■ **What you will do**: Transcribe the full listing exactly, and drop every picture.

■ **Data extract**:
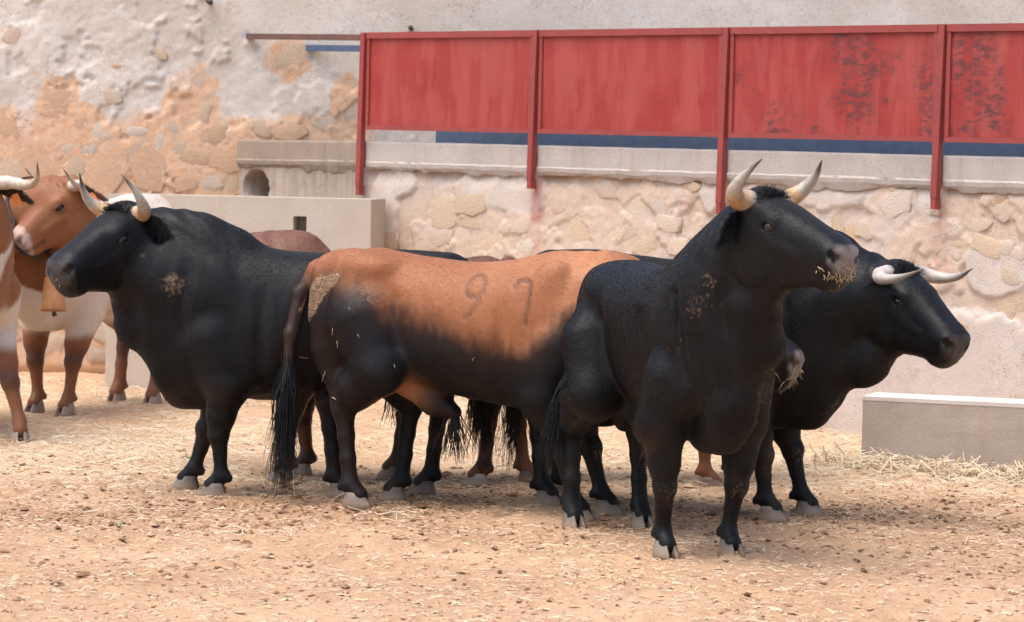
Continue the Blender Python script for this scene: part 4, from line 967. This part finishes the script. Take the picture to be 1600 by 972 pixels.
    # ---- ears
    for s in (-1, 1):
        e0 = np.array(c.get('ear0', (-.02, .118, -.045))); e0[1] *= s
        ed = np.array(c.get('eard', (-.045, .16, -.085)), float); ed[1] *= s; L = c.get('earl', .15); ed /= np.linalg.norm(ed)
        fr = np.cross(ed, [s * .2, 1.0 * s, .6]); fr /= np.linalg.norm(fr); wdv = np.cross(fr, ed); Rg = []
        def earpt(t, ph):
            wd = (.024 + .038 * math.sin(min(1, t * 1.2) ** .8 * math.pi * .92)) * (1 - t ** 3 * .75); cen = e0 + ed * L * t + np.array([0, 0, -.04]) * t * t
            return cen + wdv * wd * math.cos(ph) + fr * (.013 * (1 - .5 * t) * math.sin(ph) - .5 * wd * abs(math.cos(ph)) ** 1.6)
        for t in np.linspace(0, 1, 9):
            Rg.append([H(*earpt(t, 2 * math.pi * k / 10)) for k in range(10)])
        mb = MB(); mb.rings(Rg); nv = len(mb.v)
        ear = mb.build('ear', M_COAT, E, True, {'col': np.repeat(np.array([c.get('earcol', BLK * 1.1)]), nv, 0), 'mud': np.zeros(nv), 'cake': np.zeros(nv)})
        if c.get('fur'):
            re_ = np.random.default_rng(5); K = []
            for _ in range(1100):
                t, ph = re_.uniform(0, 1) ** .8, re_.uniform(0, 6.283); p0 = earpt(t, ph); o_ = p0 - (e0 + ed * L * t); d_ = ed * .9 + o_ * 14 + re_.normal(0, .35, 3); d_ /= np.linalg.norm(d_); l_ = re_.uniform(.012, .034)
                K.append([H(*p0), H(*(p0 + d_ * l_ * .5)), H(*(p0 + d_ * l_ + np.array([0, 0, -.3 * l_])))])
            K = np.array(K); n_ = len(K); hc_ = bpy.data.hair_curves.new('ear_hair'); hc_.add_curves([3] * n_); hc_.points.foreach_set('position', K.astype(np.float32).ravel())
            ra = hc_.attributes.get('radius') or hc_.attributes.new('radius', 'FLOAT', 'POINT'); ra.data.foreach_set('value', np.tile(np.array([.0012, .0010, .0003], np.float32), n_))
            ca = hc_.attributes.new('col', 'FLOAT_COLOR', 'CURVE'); cv_ = np.ones((n_, 4), np.float32); cv_[:, :3] = c.get('earcol', BLK * 1.2); ca.data.foreach_set('color', cv_.ravel())
            hc_.materials.append(M_FUR); ho = link(bpy.data.objects.new('ear_hair', hc_), ear); ho['kind'] = 'stuff'
        if c.get('tag'):
            mb = MB(); t0_ = H(*(e0 + ed * L * .55)); d_ = HR @ np.array([.35, s * .3, -.9]); sd = np.cross(d_, toL(CAMP) - t0_); sd /= np.linalg.norm(sd); nn = np.cross(sd, d_); nn /= np.linalg.norm(nn)
            t0_ = t0_ + nn * .03
            q = lambda i, j, k_: t0_ + sd * .026 * i + d_ * .075 * j + nn * .003 * k_
            mb.hexa([q(-.7, 0, -1), q(.7, 0, -1), q(.7, 0, 1), q(-.7, 0, 1), q(-1.0, .9, -1), q(1.0, .9, -1), q(1.0, .9, 1), q(-1.0, .9, 1)])
            mb.build('ear_tag', M_TAG, ear, False)
    # ---- curly hair on the poll, switch of the tail
    r = np.random.default_rng(c.get('seed', 1)); mb = MB(); hcol = np.array(c.get('haircol', BLK * .95))
    def strand(p, d, L, n, w0, curl, grav=0.0):
        pts = [p]; d = d / np.linalg.norm(d); ph = r.uniform(0, 6.28, 2); wx = np.array([r.normal(), r.normal(), 0]) * curl
        for i in range(n):
            d = d + wx * math.sin(ph[0] + i * 1.1) + np.array([0, 0, -grav]); d = d / np.linalg.norm(d); pts.append(pts[-1] + d * L / n)
        mb.tube(pts, [w0 * (1 - .85 * i / n) for i in range(n + 1)], 3, cap=False)
    for i in range(c.get('poll_hair', 950)):
        a_, b_ = r.uniform(-.08, .07), r.normal(0, .05); b_ = np.clip(b_, -.1, .1)
        z0 = np.interp(a_, HX, HT) + .018
        strand(H(a_, b_, z0 - .25 * b_ * b_ / .08), HR @ np.array([r.normal(.1, .6), r.normal(0, .6) + b_ * 4, .7]), r.uniform(.018, .050) * hs, 5, .0018, .7)
    ph_ = mb.build('forelock', M_HAIR, E, True, {'col': np.repeat(hcol[None] * 1.3, len(mb.v), 0)}); ph_['kind'] = 'stuff'
    mb = MB(); tw = c.get('switch', (.52, 120, .05)); e_ = tp[-1]; e1 = tp[-2]
    tdir = (e_ - e1) / np.linalg.norm(e_ - e1); wd_ = np.asarray(c.get('wind', (0, 0, 0)), float)
    for i in range(int(tw[1] * 1.8)):
        t = r.uniform(0, 1) ** 1.4; p = e_ + (e1 - e_) * (1 - t) * .55 + r.normal(0, .010, 3)
        strand(p, tdir * 1.5 + r.normal(0, 1, 3) * tw[2] * 2.0 + wd_, tw[0] * S * r.uniform(.55, 1.0), 10, .0032, .10 + tw[2], .12)
    tl = mb.build('tail_switch', M_HAIR, E, True, {'col': np.repeat(hcol[None], len(mb.v), 0) * (1 + 1.2 * np.clip(fbm(np.array(mb.v) * 6, 2, 2), 0, 1))[:, None]}); tl['kind'] = 'stuff'
    tag(E, c['label'], c.get('cat', 'bull'), c.get('group'))
    return E, H, toL, hs, mid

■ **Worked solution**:
Continue the Blender Python script for this scene: part 4, from line 967. This part finishes the script. Take the picture to be 1600 by 972 pixels.
    # ---- ears
    for s in (-1, 1):
        e0 = np.array(c.get('ear0', (-.02, .118, -.045))); e0[1] *= s
        ed = np.array(c.get('eard', (-.045, .16, -.085)), float); ed[1] *= s; L = c.get('earl', .15); ed /= np.linalg.norm(ed)
        fr = np.cross(ed, [s * .2, 1.0 * s, .6]); fr /= np.linalg.norm(fr); wdv = np.cross(fr, ed); Rg = []
        def earpt(t, ph):
            wd = (.024 + .038 * math.sin(min(1, t * 1.2) ** .8 * math.pi * .92)) * (1 - t ** 3 * .75); cen = e0 + ed * L * t + np.array([0, 0, -.04]) * t * t
            return cen + wdv * wd * math.cos(ph) + fr * (.013 * (1 - .5 * t) * math.sin(ph) - .5 * wd * abs(math.cos(ph)) ** 1.6)
        for t in np.linspace(0, 1, 9):
            Rg.append([H(*earpt(t, 2 * math.pi * k / 10)) for k in range(10)])
        mb = MB(); mb.rings(Rg); nv = len(mb.v)
        ear = mb.build('ear', M_COAT, E, True, {'col': np.repeat(np.array([c.get('earcol', BLK * 1.1)]), nv, 0), 'mud': np.zeros(nv), 'cake': np.zeros(nv)})
        if c.get('fur'):
            re_ = np.random.default_rng(5); K = []
            for _ in range(1100):
                t, ph = re_.uniform(0, 1) ** .8, re_.uniform(0, 6.283); p0 = earpt(t, ph); o_ = p0 - (e0 + ed * L * t); d_ = ed * .9 + o_ * 14 + re_.normal(0, .35, 3); d_ /= np.linalg.norm(d_); l_ = re_.uniform(.012, .034)
                K.append([H(*p0), H(*(p0 + d_ * l_ * .5)), H(*(p0 + d_ * l_ + np.array([0, 0, -.3 * l_])))])
            K = np.array(K); n_ = len(K); hc_ = bpy.data.hair_curves.new('ear_hair'); hc_.add_curves([3] * n_); hc_.points.foreach_set('position', K.astype(np.float32).ravel())
            ra = hc_.attributes.get('radius') or hc_.attributes.new('radius', 'FLOAT', 'POINT'); ra.data.foreach_set('value', np.tile(np.array([.0012, .0010, .0003], np.float32), n_))
            ca = hc_.attributes.new('col', 'FLOAT_COLOR', 'CURVE'); cv_ = np.ones((n_, 4), np.float32); cv_[:, :3] = c.get('earcol', BLK * 1.2); ca.data.foreach_set('color', cv_.ravel())
            hc_.materials.append(M_FUR); ho = link(bpy.data.objects.new('ear_hair', hc_), ear); ho['kind'] = 'stuff'
        if c.get('tag'):
            mb = MB(); t0_ = H(*(e0 + ed * L * .55)); d_ = HR @ np.array([.35, s * .3, -.9]); sd = np.cross(d_, toL(CAMP) - t0_); sd /= np.linalg.norm(sd); nn = np.cross(sd, d_); nn /= np.linalg.norm(nn)
            t0_ = t0_ + nn * .03
            q = lambda i, j, k_: t0_ + sd * .026 * i + d_ * .075 * j + nn * .003 * k_
            mb.hexa([q(-.7, 0, -1), q(.7, 0, -1), q(.7, 0, 1), q(-.7, 0, 1), q(-1.0, .9, -1), q(1.0, .9, -1), q(1.0, .9, 1), q(-1.0, .9, 1)])
            mb.build('ear_tag', M_TAG, ear, False)
    # ---- curly hair on the poll, switch of the tail
    r = np.random.default_rng(c.get('seed', 1)); mb = MB(); hcol = np.array(c.get('haircol', BLK * .95))
    def strand(p, d, L, n, w0, curl, grav=0.0):
        pts = [p]; d = d / np.linalg.norm(d); ph = r.uniform(0, 6.28, 2); wx = np.array([r.normal(), r.normal(), 0]) * curl
        for i in range(n):
            d = d + wx * math.sin(ph[0] + i * 1.1) + np.array([0, 0, -grav]); d = d / np.linalg.norm(d); pts.append(pts[-1] + d * L / n)
        mb.tube(pts, [w0 * (1 - .85 * i / n) for i in range(n + 1)], 3, cap=False)
    for i in range(c.get('poll_hair', 950)):
        a_, b_ = r.uniform(-.08, .07), r.normal(0, .05); b_ = np.clip(b_, -.1, .1)
        z0 = np.interp(a_, HX, HT) + .018
        strand(H(a_, b_, z0 - .25 * b_ * b_ / .08), HR @ np.array([r.normal(.1, .6), r.normal(0, .6) + b_ * 4, .7]), r.uniform(.018, .050) * hs, 5, .0018, .7)
    ph_ = mb.build('forelock', M_HAIR, E, True, {'col': np.repeat(hcol[None] * 1.3, len(mb.v), 0)}); ph_['kind'] = 'stuff'
    mb = MB(); tw = c.get('switch', (.52, 120, .05)); e_ = tp[-1]; e1 = tp[-2]
    tdir = (e_ - e1) / np.linalg.norm(e_ - e1); wd_ = np.asarray(c.get('wind', (0, 0, 0)), float)
    for i in range(int(tw[1] * 1.8)):
        t = r.uniform(0, 1) ** 1.4; p = e_ + (e1 - e_) * (1 - t) * .55 + r.normal(0, .010, 3)
        strand(p, tdir * 1.5 + r.normal(0, 1, 3) * tw[2] * 2.0 + wd_, tw[0] * S * r.uniform(.55, 1.0), 10, .0032, .10 + tw[2], .12)
    tl = mb.build('tail_switch', M_HAIR, E, True, {'col': np.repeat(hcol[None], len(mb.v), 0) * (1 + 1.2 * np.clip(fbm(np.array(mb.v) * 6, 2, 2), 0, 1))[:, None]}); tl['kind'] = 'stuff'
    tag(E, c['label'], c.get('cat', 'bull'), c.get('group'))
    return E, H, toL, hs, mid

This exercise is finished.